(Objective): Set down the material exactly as given, please, from its first line through the line that includes "arched_panel(4.78, 5.55, 3.78, 5.4, 6.1, 'gold".

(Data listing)

════════════════════

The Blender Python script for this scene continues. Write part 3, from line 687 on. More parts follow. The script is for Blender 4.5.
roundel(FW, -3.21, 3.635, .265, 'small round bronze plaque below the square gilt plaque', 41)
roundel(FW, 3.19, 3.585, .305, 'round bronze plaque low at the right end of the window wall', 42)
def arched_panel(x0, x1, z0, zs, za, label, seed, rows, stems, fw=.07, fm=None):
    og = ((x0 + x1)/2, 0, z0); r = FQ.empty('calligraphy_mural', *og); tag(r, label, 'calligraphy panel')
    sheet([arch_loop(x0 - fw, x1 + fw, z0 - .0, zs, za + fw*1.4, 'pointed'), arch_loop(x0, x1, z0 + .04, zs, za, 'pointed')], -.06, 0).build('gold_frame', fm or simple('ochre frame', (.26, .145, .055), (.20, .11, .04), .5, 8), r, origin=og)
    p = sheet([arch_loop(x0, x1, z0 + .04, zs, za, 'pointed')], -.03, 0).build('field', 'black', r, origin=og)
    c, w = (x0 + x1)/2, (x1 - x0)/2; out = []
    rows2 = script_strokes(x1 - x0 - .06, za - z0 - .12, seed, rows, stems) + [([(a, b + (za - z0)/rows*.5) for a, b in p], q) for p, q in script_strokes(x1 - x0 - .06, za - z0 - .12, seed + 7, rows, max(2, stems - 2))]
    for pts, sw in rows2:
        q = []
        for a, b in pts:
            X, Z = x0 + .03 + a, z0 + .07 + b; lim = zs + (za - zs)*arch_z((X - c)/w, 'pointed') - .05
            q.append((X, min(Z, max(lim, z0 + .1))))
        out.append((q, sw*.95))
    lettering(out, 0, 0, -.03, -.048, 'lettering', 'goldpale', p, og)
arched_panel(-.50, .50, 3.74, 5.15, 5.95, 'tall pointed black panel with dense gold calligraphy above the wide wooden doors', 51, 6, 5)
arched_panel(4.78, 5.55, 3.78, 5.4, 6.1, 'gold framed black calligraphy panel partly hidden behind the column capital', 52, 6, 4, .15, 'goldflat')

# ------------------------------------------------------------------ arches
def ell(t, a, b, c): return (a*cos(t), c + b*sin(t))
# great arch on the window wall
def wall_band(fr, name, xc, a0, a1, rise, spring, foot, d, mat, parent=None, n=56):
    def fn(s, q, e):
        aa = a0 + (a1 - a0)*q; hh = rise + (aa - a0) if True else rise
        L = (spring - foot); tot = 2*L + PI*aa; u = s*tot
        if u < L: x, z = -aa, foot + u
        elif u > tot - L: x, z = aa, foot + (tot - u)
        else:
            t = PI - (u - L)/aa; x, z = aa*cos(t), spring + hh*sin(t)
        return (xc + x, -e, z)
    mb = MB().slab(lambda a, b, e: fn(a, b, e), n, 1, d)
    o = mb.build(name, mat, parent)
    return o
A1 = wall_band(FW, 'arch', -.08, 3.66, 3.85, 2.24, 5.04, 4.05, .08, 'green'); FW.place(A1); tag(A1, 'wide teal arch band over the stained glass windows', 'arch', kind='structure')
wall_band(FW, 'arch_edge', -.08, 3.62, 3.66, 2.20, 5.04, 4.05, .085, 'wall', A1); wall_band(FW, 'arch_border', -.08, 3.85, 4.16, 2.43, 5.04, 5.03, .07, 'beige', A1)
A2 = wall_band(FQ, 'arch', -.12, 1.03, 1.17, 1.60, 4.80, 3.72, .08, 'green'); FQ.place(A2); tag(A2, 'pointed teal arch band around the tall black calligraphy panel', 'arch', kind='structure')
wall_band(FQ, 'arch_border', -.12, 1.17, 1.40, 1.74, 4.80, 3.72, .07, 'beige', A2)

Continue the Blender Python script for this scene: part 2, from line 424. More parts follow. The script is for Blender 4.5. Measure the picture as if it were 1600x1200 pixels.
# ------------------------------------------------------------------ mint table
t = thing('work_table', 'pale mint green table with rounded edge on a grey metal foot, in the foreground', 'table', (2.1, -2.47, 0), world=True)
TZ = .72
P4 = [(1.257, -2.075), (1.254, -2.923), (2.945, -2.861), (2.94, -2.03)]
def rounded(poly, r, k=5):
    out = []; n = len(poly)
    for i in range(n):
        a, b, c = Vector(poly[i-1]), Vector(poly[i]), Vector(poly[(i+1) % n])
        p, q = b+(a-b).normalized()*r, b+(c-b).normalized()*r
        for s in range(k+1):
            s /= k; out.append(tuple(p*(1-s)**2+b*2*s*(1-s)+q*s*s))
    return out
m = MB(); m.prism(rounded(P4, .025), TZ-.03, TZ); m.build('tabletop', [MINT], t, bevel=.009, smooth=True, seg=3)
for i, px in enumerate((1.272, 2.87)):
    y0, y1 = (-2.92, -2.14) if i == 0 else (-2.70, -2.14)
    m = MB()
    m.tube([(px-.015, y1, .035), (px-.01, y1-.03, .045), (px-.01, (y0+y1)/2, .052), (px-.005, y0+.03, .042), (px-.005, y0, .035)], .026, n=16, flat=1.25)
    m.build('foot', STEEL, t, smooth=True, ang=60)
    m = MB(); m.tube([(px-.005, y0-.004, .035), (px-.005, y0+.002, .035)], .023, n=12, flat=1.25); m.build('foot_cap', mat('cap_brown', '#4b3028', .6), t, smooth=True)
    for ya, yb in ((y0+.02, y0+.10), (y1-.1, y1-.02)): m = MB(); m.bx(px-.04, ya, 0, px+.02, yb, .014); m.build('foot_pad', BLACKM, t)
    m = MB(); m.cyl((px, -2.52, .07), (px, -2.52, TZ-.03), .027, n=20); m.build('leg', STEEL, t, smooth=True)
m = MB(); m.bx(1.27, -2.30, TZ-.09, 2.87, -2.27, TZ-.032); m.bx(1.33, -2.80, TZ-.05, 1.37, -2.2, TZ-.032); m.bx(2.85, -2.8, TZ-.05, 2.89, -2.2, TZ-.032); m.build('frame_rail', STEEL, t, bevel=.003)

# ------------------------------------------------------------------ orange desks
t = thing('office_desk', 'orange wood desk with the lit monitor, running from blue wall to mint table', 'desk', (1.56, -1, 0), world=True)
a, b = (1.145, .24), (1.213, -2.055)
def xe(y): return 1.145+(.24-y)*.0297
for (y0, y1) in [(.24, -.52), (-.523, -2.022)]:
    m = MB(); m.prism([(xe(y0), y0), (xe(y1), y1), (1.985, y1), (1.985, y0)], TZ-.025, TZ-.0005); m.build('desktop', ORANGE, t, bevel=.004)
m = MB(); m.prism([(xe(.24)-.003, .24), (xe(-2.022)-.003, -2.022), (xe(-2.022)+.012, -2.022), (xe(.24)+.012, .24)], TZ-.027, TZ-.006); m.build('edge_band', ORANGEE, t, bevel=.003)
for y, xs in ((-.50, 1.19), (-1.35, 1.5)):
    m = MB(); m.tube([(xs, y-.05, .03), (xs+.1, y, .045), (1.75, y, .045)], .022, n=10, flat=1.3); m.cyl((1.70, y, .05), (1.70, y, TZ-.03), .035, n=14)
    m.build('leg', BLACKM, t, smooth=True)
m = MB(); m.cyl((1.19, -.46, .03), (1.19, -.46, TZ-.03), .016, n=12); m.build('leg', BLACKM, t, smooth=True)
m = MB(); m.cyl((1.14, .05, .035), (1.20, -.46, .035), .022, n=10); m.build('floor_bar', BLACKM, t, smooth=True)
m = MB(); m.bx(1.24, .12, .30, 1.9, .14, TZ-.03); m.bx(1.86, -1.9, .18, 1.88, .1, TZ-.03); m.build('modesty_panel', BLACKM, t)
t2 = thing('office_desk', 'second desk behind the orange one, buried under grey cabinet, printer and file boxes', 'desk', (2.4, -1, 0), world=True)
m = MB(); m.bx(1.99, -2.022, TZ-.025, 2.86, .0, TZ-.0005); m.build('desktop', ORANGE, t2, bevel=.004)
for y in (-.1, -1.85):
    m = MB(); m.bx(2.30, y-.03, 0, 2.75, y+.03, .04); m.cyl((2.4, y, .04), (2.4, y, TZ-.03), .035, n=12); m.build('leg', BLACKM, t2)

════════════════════

(Output below):
The Blender Python script for this scene continues. Write part 3, from line 687 on. More parts follow. The script is for Blender 4.5.
roundel(FW, -3.21, 3.635, .265, 'small round bronze plaque below the square gilt plaque', 41)
roundel(FW, 3.19, 3.585, .305, 'round bronze plaque low at the right end of the window wall', 42)
def arched_panel(x0, x1, z0, zs, za, label, seed, rows, stems, fw=.07, fm=None):
    og = ((x0 + x1)/2, 0, z0); r = FQ.empty('calligraphy_mural', *og); tag(r, label, 'calligraphy panel')
    sheet([arch_loop(x0 - fw, x1 + fw, z0 - .0, zs, za + fw*1.4, 'pointed'), arch_loop(x0, x1, z0 + .04, zs, za, 'pointed')], -.06, 0).build('gold_frame', fm or simple('ochre frame', (.26, .145, .055), (.20, .11, .04), .5, 8), r, origin=og)
    p = sheet([arch_loop(x0, x1, z0 + .04, zs, za, 'pointed')], -.03, 0).build('field', 'black', r, origin=og)
    c, w = (x0 + x1)/2, (x1 - x0)/2; out = []
    rows2 = script_strokes(x1 - x0 - .06, za - z0 - .12, seed, rows, stems) + [([(a, b + (za - z0)/rows*.5) for a, b in p], q) for p, q in script_strokes(x1 - x0 - .06, za - z0 - .12, seed + 7, rows, max(2, stems - 2))]
    for pts, sw in rows2:
        q = []
        for a, b in pts:
            X, Z = x0 + .03 + a, z0 + .07 + b; lim = zs + (za - zs)*arch_z((X - c)/w, 'pointed') - .05
            q.append((X, min(Z, max(lim, z0 + .1))))
        out.append((q, sw*.95))
    lettering(out, 0, 0, -.03, -.048, 'lettering', 'goldpale', p, og)
arched_panel(-.50, .50, 3.74, 5.15, 5.95, 'tall pointed black panel with dense gold calligraphy above the wide wooden doors', 51, 6, 5)
arched_panel(4.78, 5.55, 3.78, 5.4, 6.1, 'gold framed black calligraphy panel partly hidden behind the column capital', 52, 6, 4, .15, 'goldflat')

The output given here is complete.